__Description of the task__:
From the listing below, pull out all lines with "kind" in them.
────────────────
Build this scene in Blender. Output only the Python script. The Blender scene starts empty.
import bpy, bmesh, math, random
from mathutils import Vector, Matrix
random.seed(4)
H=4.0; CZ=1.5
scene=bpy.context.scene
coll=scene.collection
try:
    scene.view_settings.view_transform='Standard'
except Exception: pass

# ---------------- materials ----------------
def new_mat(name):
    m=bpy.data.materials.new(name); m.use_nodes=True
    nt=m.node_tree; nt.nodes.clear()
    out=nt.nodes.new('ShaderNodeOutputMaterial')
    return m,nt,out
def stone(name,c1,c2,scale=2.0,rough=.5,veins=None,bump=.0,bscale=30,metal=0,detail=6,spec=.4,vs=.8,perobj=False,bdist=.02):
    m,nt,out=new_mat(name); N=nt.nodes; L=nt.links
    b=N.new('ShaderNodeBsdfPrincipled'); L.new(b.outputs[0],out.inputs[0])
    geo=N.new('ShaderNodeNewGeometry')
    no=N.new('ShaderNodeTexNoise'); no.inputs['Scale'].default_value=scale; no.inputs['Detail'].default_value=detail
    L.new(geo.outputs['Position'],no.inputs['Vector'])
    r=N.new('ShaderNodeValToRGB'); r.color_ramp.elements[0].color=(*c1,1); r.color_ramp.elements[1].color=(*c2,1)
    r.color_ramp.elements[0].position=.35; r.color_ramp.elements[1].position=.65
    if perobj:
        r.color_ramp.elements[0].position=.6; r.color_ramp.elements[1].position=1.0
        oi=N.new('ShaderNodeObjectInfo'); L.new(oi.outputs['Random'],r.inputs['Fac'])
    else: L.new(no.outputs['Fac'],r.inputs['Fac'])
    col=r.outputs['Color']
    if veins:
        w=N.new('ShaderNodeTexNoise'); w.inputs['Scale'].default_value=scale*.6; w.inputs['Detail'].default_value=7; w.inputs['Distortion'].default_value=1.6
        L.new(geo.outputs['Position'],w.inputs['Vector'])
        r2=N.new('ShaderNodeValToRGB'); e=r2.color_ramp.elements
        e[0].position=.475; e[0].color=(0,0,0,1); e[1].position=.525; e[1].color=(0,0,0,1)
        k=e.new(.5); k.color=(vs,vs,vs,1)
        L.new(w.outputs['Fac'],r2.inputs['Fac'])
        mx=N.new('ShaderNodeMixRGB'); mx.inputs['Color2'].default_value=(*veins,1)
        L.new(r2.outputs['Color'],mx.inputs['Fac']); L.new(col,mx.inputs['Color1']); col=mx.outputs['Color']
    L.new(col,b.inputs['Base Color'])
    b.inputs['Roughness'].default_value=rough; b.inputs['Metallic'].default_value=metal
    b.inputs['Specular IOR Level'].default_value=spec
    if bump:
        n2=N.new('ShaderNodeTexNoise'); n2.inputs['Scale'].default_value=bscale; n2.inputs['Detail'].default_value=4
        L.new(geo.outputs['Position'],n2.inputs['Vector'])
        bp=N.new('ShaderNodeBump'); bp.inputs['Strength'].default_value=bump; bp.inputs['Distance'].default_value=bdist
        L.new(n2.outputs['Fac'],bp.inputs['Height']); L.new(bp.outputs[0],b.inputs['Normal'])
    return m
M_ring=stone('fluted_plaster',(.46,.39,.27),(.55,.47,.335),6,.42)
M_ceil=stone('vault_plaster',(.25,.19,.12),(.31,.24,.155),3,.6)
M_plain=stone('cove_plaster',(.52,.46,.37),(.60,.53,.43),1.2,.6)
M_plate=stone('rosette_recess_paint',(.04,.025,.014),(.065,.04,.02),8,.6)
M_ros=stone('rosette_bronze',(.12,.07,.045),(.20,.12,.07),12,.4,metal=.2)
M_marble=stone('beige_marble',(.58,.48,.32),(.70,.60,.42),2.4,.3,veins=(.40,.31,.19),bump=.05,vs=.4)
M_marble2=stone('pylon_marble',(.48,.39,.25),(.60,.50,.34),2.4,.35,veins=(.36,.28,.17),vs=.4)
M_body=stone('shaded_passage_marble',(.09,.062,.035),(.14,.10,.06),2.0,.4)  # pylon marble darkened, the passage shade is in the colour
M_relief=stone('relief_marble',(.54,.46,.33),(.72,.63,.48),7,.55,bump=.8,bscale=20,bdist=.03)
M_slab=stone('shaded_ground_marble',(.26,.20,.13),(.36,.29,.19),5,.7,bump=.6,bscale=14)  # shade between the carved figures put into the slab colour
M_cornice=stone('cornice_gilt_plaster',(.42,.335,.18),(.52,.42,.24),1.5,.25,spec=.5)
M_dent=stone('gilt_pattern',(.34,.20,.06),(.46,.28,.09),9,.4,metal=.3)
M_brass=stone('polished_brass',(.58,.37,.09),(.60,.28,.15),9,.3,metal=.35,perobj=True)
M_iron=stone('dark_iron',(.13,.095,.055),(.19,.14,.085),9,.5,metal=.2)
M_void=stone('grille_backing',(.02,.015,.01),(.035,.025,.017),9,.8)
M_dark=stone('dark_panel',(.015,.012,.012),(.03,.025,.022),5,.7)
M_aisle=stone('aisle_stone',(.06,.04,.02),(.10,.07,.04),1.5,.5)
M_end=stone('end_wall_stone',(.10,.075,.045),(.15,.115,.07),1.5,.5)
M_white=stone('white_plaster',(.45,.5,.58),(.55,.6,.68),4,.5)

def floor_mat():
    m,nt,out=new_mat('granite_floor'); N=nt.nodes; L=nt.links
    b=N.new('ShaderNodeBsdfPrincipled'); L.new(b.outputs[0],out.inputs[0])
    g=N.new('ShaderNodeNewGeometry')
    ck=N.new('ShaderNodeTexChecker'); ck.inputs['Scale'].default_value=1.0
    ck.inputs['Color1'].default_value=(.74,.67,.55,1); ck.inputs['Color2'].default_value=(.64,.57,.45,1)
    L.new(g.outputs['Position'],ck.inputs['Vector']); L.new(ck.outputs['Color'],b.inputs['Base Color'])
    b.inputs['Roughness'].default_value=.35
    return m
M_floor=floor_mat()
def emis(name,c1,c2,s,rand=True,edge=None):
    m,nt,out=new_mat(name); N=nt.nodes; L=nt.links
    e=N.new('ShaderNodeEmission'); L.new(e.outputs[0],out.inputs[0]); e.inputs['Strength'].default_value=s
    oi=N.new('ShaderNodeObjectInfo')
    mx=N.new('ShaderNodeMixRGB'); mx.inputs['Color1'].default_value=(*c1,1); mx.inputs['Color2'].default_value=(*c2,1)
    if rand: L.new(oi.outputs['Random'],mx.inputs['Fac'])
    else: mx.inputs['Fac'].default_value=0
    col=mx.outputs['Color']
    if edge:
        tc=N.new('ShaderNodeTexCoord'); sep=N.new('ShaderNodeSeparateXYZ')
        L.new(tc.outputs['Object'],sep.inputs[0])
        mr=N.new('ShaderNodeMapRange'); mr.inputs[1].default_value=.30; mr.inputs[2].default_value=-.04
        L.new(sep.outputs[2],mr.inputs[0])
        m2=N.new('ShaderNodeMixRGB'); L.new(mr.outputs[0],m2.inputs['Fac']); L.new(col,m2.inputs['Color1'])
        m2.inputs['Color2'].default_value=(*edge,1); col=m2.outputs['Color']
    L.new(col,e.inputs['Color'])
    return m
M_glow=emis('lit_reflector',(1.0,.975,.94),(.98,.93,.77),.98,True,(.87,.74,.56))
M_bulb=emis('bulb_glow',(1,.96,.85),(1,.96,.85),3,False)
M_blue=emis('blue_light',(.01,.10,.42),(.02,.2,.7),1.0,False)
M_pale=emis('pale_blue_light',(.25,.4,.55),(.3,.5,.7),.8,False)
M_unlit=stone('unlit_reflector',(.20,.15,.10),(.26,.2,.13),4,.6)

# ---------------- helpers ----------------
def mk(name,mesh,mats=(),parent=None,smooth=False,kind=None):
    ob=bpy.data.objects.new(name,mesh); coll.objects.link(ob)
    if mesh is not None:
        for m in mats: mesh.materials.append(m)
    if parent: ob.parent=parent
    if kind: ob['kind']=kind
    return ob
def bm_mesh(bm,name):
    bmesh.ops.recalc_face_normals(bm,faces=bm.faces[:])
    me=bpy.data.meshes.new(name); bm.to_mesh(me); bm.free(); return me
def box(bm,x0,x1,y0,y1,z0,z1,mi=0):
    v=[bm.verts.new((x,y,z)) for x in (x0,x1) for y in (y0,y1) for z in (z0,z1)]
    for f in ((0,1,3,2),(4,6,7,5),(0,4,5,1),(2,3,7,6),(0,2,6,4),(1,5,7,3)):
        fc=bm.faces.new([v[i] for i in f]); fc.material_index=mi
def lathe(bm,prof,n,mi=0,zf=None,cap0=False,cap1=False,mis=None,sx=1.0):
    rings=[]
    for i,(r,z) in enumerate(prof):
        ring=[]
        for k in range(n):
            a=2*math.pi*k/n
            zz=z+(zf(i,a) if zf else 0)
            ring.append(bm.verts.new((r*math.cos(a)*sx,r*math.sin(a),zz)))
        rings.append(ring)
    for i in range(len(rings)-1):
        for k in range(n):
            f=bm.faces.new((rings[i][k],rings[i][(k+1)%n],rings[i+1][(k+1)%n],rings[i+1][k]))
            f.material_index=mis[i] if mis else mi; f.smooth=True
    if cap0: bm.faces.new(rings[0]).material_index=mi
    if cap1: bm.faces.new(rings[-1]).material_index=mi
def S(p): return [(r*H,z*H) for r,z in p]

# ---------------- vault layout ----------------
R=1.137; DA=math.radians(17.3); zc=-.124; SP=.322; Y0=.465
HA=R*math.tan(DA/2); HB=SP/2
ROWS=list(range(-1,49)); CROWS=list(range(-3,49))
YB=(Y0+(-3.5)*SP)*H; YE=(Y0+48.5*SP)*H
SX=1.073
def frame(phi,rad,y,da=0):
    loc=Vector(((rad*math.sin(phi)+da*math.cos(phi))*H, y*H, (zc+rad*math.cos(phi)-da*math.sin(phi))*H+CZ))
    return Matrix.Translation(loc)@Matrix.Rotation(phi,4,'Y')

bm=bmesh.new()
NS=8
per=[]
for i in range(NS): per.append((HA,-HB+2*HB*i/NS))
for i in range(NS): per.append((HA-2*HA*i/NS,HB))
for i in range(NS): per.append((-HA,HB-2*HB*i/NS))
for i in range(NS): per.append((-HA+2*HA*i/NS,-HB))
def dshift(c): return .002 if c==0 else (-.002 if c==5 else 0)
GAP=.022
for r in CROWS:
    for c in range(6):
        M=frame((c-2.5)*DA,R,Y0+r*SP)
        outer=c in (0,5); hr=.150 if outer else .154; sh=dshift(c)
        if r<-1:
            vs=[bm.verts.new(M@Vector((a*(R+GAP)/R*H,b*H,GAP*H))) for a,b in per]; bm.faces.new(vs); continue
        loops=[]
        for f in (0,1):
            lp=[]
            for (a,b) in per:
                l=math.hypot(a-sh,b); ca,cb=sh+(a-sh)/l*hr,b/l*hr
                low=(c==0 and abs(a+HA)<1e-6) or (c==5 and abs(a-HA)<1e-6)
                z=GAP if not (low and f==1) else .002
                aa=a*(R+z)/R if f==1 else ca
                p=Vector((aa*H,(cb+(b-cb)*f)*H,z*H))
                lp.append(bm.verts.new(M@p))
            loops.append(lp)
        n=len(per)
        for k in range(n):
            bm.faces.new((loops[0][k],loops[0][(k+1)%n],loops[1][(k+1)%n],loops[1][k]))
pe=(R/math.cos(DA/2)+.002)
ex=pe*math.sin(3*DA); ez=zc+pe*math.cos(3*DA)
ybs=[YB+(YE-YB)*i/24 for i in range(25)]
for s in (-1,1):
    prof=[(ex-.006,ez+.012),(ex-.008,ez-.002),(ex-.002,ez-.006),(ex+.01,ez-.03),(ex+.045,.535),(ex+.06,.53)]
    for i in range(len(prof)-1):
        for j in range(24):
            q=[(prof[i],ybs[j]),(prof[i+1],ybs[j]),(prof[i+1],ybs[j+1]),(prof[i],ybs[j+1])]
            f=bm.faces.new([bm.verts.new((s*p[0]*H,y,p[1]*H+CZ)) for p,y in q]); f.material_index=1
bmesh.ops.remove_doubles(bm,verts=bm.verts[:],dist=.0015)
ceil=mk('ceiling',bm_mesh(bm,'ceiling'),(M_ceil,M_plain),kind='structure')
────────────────
__Answer to this task__:
def mk(name,mesh,mats=(),parent=None,smooth=False,kind=None):
    if kind: ob['kind']=kind
ceil=mk('ceiling',bm_mesh(bm,'ceiling'),(M_ceil,M_plain),kind='structure')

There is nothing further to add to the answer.